Juan Bautista, uno de los protagonistas del Adviento, nos advierte: «¡Preparad el camino del Señor, allanad sus senderos… Y toda carne verá la salvación de Dios». El profeta que abre el Nuevo testamento nos advierte con esta imagen del camino recto de la necesidad de convertirnos al Señor que viene. Adviento es tiempo de conversión. Tiempo de preparar los caminos y enderezar las sendas de nuestra vida, para que se acerque el Mesías Salvador, que viene a guiarnos, como dice el profeta Baruc «con su justicia y su misericordia».
Pero esto que parece un trabajo humano, tiene su origen en la gracia divina: sólo Dios puede realmente allanar los caminos de conversión del hombre, sólo Dios puede enderezar lo torcido en el interior del ser humano. Porque sólo Él conoce en lo profundo la dureza del corazón de piedra del hombre. Por ello, el primer paso de toda conversión es sentirnos juzgados por el amor divino que nos invita al cambio: lo que pueda haber de decisión personal para cambiar está movido por la acción primera de la iniciativa de Dios. Después comienza el trabajo humano: dar frutos de amor, de salvación.
La conversión es un cambio radical de mentalidad y de actitudes profundas, que luego se va manifestando en acciones nuevas, en una vida renovada son los frutos de la caridad. La conversión suele ser un camino lento, es un proceso continuo que supone ir dando pasos progresivos hacia la identificación con los valores del Evangelio: es «salir de mí para encontrarme en Dios». Ello supone que, a veces, las dudas y las vacilaciones me detengan en el camino o me dejen recostado en la cuneta. A veces nos invade la tentación de la desgana.
Esta apatía, una forma de tentación, que es una variante de una esperanza débil, necesitan un continuo aviso del Dios de la misericordia. Por eso, Dios siempre sale al encuentro y recuerda al hombre la posibilidad de su salvación. Así, se entiende el deseo de Pablo expresado a sus queridos filipenses: «Testigo me es Dios del amor entrañable con que os quiero… Y esta es mi oración: que vuestro amor siga creciendo más y más en penetración y en sensibilidad para apreciar los valores. Así llegaréis al Día de Cristo limpios e irreprochables, cargados de frutos de justicia, por medio de Cristo Jesús».
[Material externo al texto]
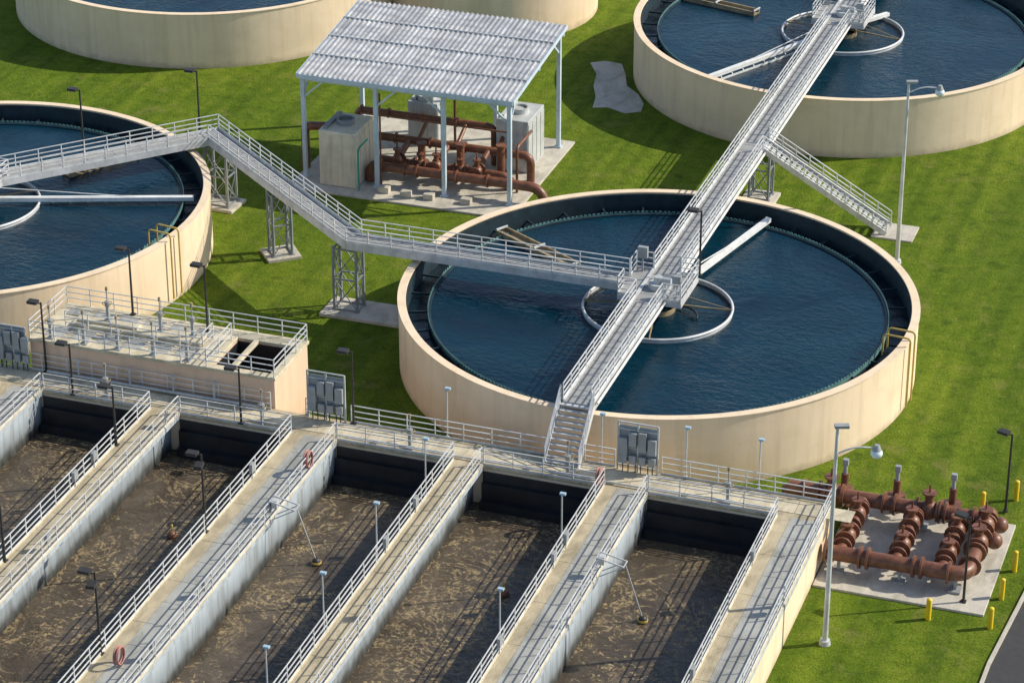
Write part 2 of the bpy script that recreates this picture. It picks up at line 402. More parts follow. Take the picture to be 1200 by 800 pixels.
rl.build('handrails','alu',e)
dp=MB(); y=-14.9
while y<69: dp.bx(-.7,.7,y,y+.035,Z+.001,Z+.012); y+=.9
dp.build('deck_panel_seams','tower',e)
cd=MB(); cd.cyl((.98,-15,Z-.1),(.98,60,Z-.1),.07,n=8); cd.cyl((-.98,-15,Z-.15),(-.98,45,Z-.15),.05,n=8); cd.build('conduits','white',e)
stair(e,(0,-15.5,Z),(0,-18.2,2.45),1.9,11,'lower_stair')
stair(e,(.8,22.2,Z),(9.2,22.2,.15),1.5,24,'side_stair')
sl=MB(); sl.bx(8.3,11.0,21.0,23.4,-.02,.12); sl.build('stair_landing_slab','concl',e,.02)
tower(0,24.6,Z-.3,0,1.3,1.2)
def platform(cx,cy,west_gap):
    e=E('clarifier_drive_platform',(cx,cy,0))
    mb=MB(); mb.bx(cx-1.9,cx-.84,cy-1.9,cy+1.9,Z-.09,Z-.01); mb.bx(cx+.84,cx+1.9,cy-1.9,cy+1.9,Z-.09,Z-.01); mb.build('platform_deck','grate',e)
    mb=MB()
    for x in (-1.9,1.9): mb.beam((cx+x,cy-1.9,Z-.2),(cx+x,cy+1.9,Z-.2),.08,.3)
    for y in (-1.9,1.9):
        for s in (-1,1): mb.beam((cx+s*.9,cy+y,Z-.2),(cx+s*1.9,cy+y,Z-.2),.08,.3)
    mb.build('platform_frame','girder',e)
    r=MB()
    rail(r,[(cx+.85,cy-1.9,Z),(cx+1.9,cy-1.9,Z),(cx+1.9,cy+1.9,Z),(cx+.85,cy+1.9,Z)],1.1)
    rail(r,[(cx-.85,cy-1.9,Z),(cx-1.9,cy-1.9,Z)],1.1); rail(r,[(cx-.85,cy+1.9,Z),(cx-1.9,cy+1.9,Z)],1.1)
    if west_gap:
        rail(r,[(cx-1.9,cy-1.9,Z),(cx-1.9,cy-.75,Z)],1.1); rail(r,[(cx-1.9,cy+1.9,Z),(cx-1.9,cy+.75,Z)],1.1)
    else: rail(r,[(cx-1.9,cy-1.9,Z),(cx-1.9,cy+1.9,Z)],1.1)
    r.build('handrails','alu',e)
    mb=MB(); mb.cyl((cx+.1,cy-.4,Z+.02),(cx+.1,cy-.4,Z+.35),.55,n=20); mb.cyl((cx+.1,cy-.4,Z+.35),(cx+.1,cy-.4,Z+.75),.25,n=14)
    mb.cyl((cx+.1,cy-.4,Z+.55),(cx+.9,cy-.4,Z+.55),.18,n=12); mb.build('drive_gearbox','lgrey',e)
    mb=MB(); mb.box((cx-1.4,cy+1.5,Z+1.25),(.6,.3,.7)); mb.beam((cx-1.4,cy+1.5,Z),(cx-1.4,cy+1.5,Z+.88),.1); mb.box((cx+1.5,cy-1.3,Z+1.1),(.5,.3,.6)); mb.beam((cx+1.5,cy-1.3,Z),(cx+1.5,cy-1.3,Z+.8),.08); mb.build('control_boxes','grey',e,.02)
platform(0,0,True); platform(0,48,False)
e=E('elevated_walkway',(-20,0,0))
path=[(-1.95,0,Z),(-19.2,0,Z),(-34,12.2,Z),(-44.2,1.3,Z),(-50,-4.9,Z)]
A=offs(path,.6);B=offs(path,-.6); dk=MB(); gd=MB(); rl=MB()
for i in range(len(path)-1):
    a0,a1,b0,b1=A[i],A[i+1],B[i],B[i+1]; dz=Vector((0,0,-.08))
    dk.add([a0,a1,b1,b0,a0+dz,a1+dz,b1+dz,b0+dz],[(3,2,1,0),(4,5,6,7),(0,1,5,4),(2,3,7,6),(1,2,6,5),(3,0,4,7)])
A2=offs(path,.68);B2=offs(path,-.68)
for Q in (A2,B2):
    for a,b_ in zip(Q[:-1],Q[1:]): gd.beam(a+Vector((0,0,-.14)),b_+Vector((0,0,-.14)),.1,.46)
    rail(rl,[q+Vector((0,0,.09)) for q in Q],1.0,1.5)
dp=MB()
for a,b_ in zip(path[:-1],path[1:]):
    a=Vector(a);b_=Vector(b_); k=int((b_-a).length/1.8); s=(b_-a).normalized(); s=Vector((-s.y,s.x,0))*.62
    for i in range(1,k):
        p=a.lerp(b_,i/k)+Vector((0,0,-.25)); gd.beam(p-s,p+s,.1,.12)
        p=a.lerp(b_,(i-.3)/k)+Vector((0,0,.005)); dp.beam(p-s*.9,p+s*.9,.04,.014)
dk.build('grating_deck','grate',e); gd.build('girders','girder',e); rl.build('handrails','alu',e); dp.build('deck_panel_seams','tower',e)
tower(-19.7,.2,Z-.32,0,1.5,1.1,(5.3,2.6,1.2,-.1)); tower(-26.8,6.1,Z-.32,math.radians(39),1.2,1.1); tower(-33.6,12.0,Z-.32,math.radians(-3),1.6,1.3)
platform(-45.5,0,False)
# ------------------------------------------------------------------ aeration basins
DZ=2.4; YB=-80; HF=-19.4; HB=-17.2
mb=MB(); mb.bx(-41,14.0,YB,HF+.2,.02,.06); mb.build('aeration_basin_water','sludge')
WS=[(-40.7,.9),(-31.75,1.4),(-22.8,.95),(-13.85,1.4),(-4.9,.9),(3.95,1.25),(13.4,1.3)]
def bwalk(x,hw):
    e=E('basin_walkway',(x,-30,0))
    tw=hw-.12
    mb=MB()
    if hw<1.2: mb.bx(x-.3,x+.3,YB,HF,0,DZ-.252)
    else: mb.bx(x-tw,x+tw,YB,HF,0,DZ-.252)
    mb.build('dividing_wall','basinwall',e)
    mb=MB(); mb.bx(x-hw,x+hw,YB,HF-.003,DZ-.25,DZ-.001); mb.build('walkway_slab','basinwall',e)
    a,b2=MB(),MB()
    y=HF-.01
    xm=x-hw+.16+(hw*.5 if hw>1.2 else 2*hw-.32)
    while y>YB+4:
        a.bx(x-hw+.16,xm,y-3.97,y,DZ-.05,DZ+.02)
        if hw>1.2: b2.bx(xm+.02,x+hw-.16,y-1.97,y,DZ-.05,DZ+.025); b2.bx(xm+.02,x+hw-.16,y-3.97,y-2,DZ-.05,DZ+.025)
        y-=4.0
    a.build('walkway_deck','conc',e)
    if hw>1.2: b2.build('walkway_channel_covers','concg',e)
    mb=MB()
    for s in (-1,1): mb.bx(x+s*(hw-.08)-.07,x+s*(hw-.08)+.07,YB,HF-.01,DZ,DZ+.06)
    mb.build('kerbs','coping',e)
    r=MB()
    for s in (-1,1): rail(r,[(x+s*(hw-.08),HF,DZ+.05),(x+s*(hw-.08),YB+20,DZ+.05)],1.07,1.6,.048)
    r.build('handrails','alu',e)
    bxs=MB()
    for yy in (-25.5,-28.6,-35.5,-42.3):
        yy+=random.uniform(-1,1); s=random.choice((-1,1)); bxs.box((x+s*(hw-.16),yy,DZ+.75),(.18,.42,.5)); bxs.beam((x+s*(hw-.14),yy,DZ+.05),(x+s*(hw-.14),yy,DZ+.5),.04)
    bxs.build('rail_junction_boxes','grey',e)
for w in WS: bwalk(*w)
mb=MB(); mb.bx(14.1,14.69,YB,HF,0,2.14); mb.build('basin_outer_wall','wall')
e=E('basin_head_walkway',(-10,-18.3,0))
mb=MB(); mb.bx(-42,14.7,HF+.003,HB,0,DZ-.16); mb.build('head_wall','wall',e)
mb=MB(); mb.bx(-42,14.7,HF-.06,HB+.05,DZ-.157,DZ); mb.build('head_deck','conc',e,.02)
mb=MB()
for x in range(-41,15,3): mb.bx(x,x+2.96,HF+.5,HB-.5,DZ+.001,DZ+.03)
mb.build('deck_panels','coping',e)
mb=MB()
bays=[(-39.8,-33.2),(-30.3,-23.75),(-21.85,-15.25),(-12.45,-5.8),(-4.0,2.7),(5.2,12.1)]
for a,b_ in bays: mb.bx(a,b_,HF-.14,HF-.064,.0,DZ-.3)
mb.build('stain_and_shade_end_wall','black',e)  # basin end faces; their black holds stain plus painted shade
mb=MB()
for a,b_ in bays: mb.bx(a,b_,HF-.75,HF-.145,.0,.55); mb.bx(a,b_,HF-.35,HF-.142,.552,1.5)
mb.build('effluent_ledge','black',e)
r=MB()
for a,b_ in bays: rail(r,[(a,HF+.05,DZ),(b_,HF+.05,DZ)],1.07,1.6,.048)
for a,b_ in ((-15.2,-15.05),(-12.5,-1.0),(1.0,2.7),(5.3,14.6)): rail(r,[(a,HB-.02,DZ),(b_,HB-.02,DZ)],1.07,1.6,.048)
rail(r,[(14.62,HB,DZ),(14.62,HF,DZ)],1.07,1.6,.048)
rail(r,[(-33,HB-.1,DZ),(-17.3,HB-.1,DZ)],1.07,1.6,.048)
r.build('handrails','alu',e)
mb=MB(); mb.tube([(-31,HB-.35,DZ+.2),(-17.5,HB-.35,DZ+.2)],.09,8); mb.tube([(-12.2,HF+.3,DZ+.12),(12,HF+.3,DZ+.12)],.05,6)
for x in (-29,-25.8,-23.1,-20.6): mb.tube([(x,HB-.35,DZ+.2),(x,HB-.35,DZ+1.2),(x,HB-.05,DZ+1.2)],.06,6,.15)
mb.build('service_pipes','lgrey',e)
# ------------------------------------------------------------------ splitter box
BZ=4.35
e=E('flow_splitter_structure',(-25,-15,0))
x0,x1,y0,y1=-32.2,-17.1,-17.1,-12.4; xo=-21.0
mb=MB(); mb.bx(x0,xo,y0,y1,0,BZ-.2); mb.bx(xo+.003,x1,y0,y0+.35,0,BZ-.2); mb.bx(xo+.003,x1,y1-.8,y1,0,BZ-.2); mb.bx(x1-.35,x1,y0+.353,y1-.803,0,BZ-.2)
mb.build('box_walls','pinkwall',e)
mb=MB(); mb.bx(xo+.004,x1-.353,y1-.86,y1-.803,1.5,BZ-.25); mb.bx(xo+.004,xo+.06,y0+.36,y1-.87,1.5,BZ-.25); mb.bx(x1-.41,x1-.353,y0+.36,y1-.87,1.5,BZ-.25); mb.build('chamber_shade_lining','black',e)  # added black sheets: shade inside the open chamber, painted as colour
mb=MB(); mb.bx(x0-.1,xo,y0-.1,y1+.1,BZ-.197,BZ); mb.bx(xo+.003,x1+.1,y0-.1,y0+.4,BZ-.197,BZ); mb.bx(xo+.003,x1+.1,y1-.85,y1+.1,BZ-.197,BZ); mb.bx(x1-.4,x1+.1,y0+.403,y1-.853,BZ-.197,BZ)
mb.bx(xo+1.0,xo+1.3,y0+.403,y1-.853,BZ-.197,BZ)
mb.build('box_top_slab','coping',e,.03)
mb=MB(); mb.bx(xo+.07,x1-.42,y0+.36,y1-.87,1.4,1.8); mb.build('chamber_water','waterdk',e)
mb=MB()
x=-31.6
while x<-22.2:
    mb.bx(x,x+1.2,-16.5,-15.4,BZ+.003,BZ+.05); mb.bx(x,x+1.2,-13.8,-12.9,BZ+.003,BZ+.05); x+=1.62
mb.build('hatch_covers','concg',e,.02)
mb=MB(); mb.bx(-30.5,-22.5,-15.15,-14.15,BZ+.003,BZ+.32); mb.bx(-30.2,-26.5,-14.95,-14.35,BZ+.323,BZ+.45); mb.build('channel_cover_slab','coping',e,.02)
r=MB()
rail(r,[(x0,y0,BZ),(xo-.2,y0,BZ)],1.07,1.5,.048,False); rail(r,[(x0,y1,BZ),(x1,y1,BZ),(x1,y0,BZ),(xo-.2,y0,BZ),(xo-.2,y1-1.3,BZ)],1.07,1.5,.048,False)
rail(r,[(x0,y1,BZ),(x0,y0,BZ)],1.07,1.5,.048,False); rail(r,[(-30.8,-15.35,BZ),(-22.2,-15.35,BZ),(-22.2,-13.95,BZ)],1.07,1.5,.048,False)
r.build('handrails','alu',e)
def gateop(x,y,z,h=1.5):
    e=E('gate_operator',(x,y,z)); mb=MB(); mb.box((x,y,z+.45),(.16,.16,.9)); mb.cyl((x,y,z+.9),(x,y,z+1.2),.16,n=10); mb.cyl((x,y,z+1.2),(x,y,z+h+.4),.035,n=6); mb.box((x,y,z+.03),(.4,.4,.05)); mb.build('pedestal','grey',e)
    mb=MB(); mb.tube([(x+.28*math.cos(t),y+.28*math.sin(t),z+1.08) for t in [k*math.pi/6 for k in range(12)]],.02,5,closed=True); mb.beam((x-.28,y,z+1.08),(x+.28,y,z+1.08),.03); mb.cyl((x,y,z+h+.4),(x,y,z+h+.6),.08,n=8); mb.build('handwheel','trough',e)
for x in (-31.0,-28.9,-26.8,-24.6,-22.5): gateop(x,-16.8,BZ)
for x in (-28.5,-25.2,-23.2): gateop(x,-14.5,BZ+.45 if x<-26.5 else BZ+.32)
for x in (-17.5,-8.8,0.2,9.0,-27): gateop(x+.4,-18.9,DZ)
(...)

Adviento es un largo camino de conversión, es el pórtico de un año en el que cada cristiano recuerda el gesto supremo de Dios: “tanto amó Dios al mundo que nos envía a su propio Hijo como Salvador”. Pero cada uno de nosotros tenemos que “hacerle hueco a Dios en nuestro corazón”. Como lo hizo María, la sencilla mujer de Nazaret. María, la «mujer fiel al Espíritu», nos acompaña en el camino del Adviento. Su vida es para nuestra vida, el mejor libro de rutas. Ella, la Virgen, concibió a Dios antes en su corazón que en su vientre. Hizo hueco a Dios en su vida, entregándosela toda.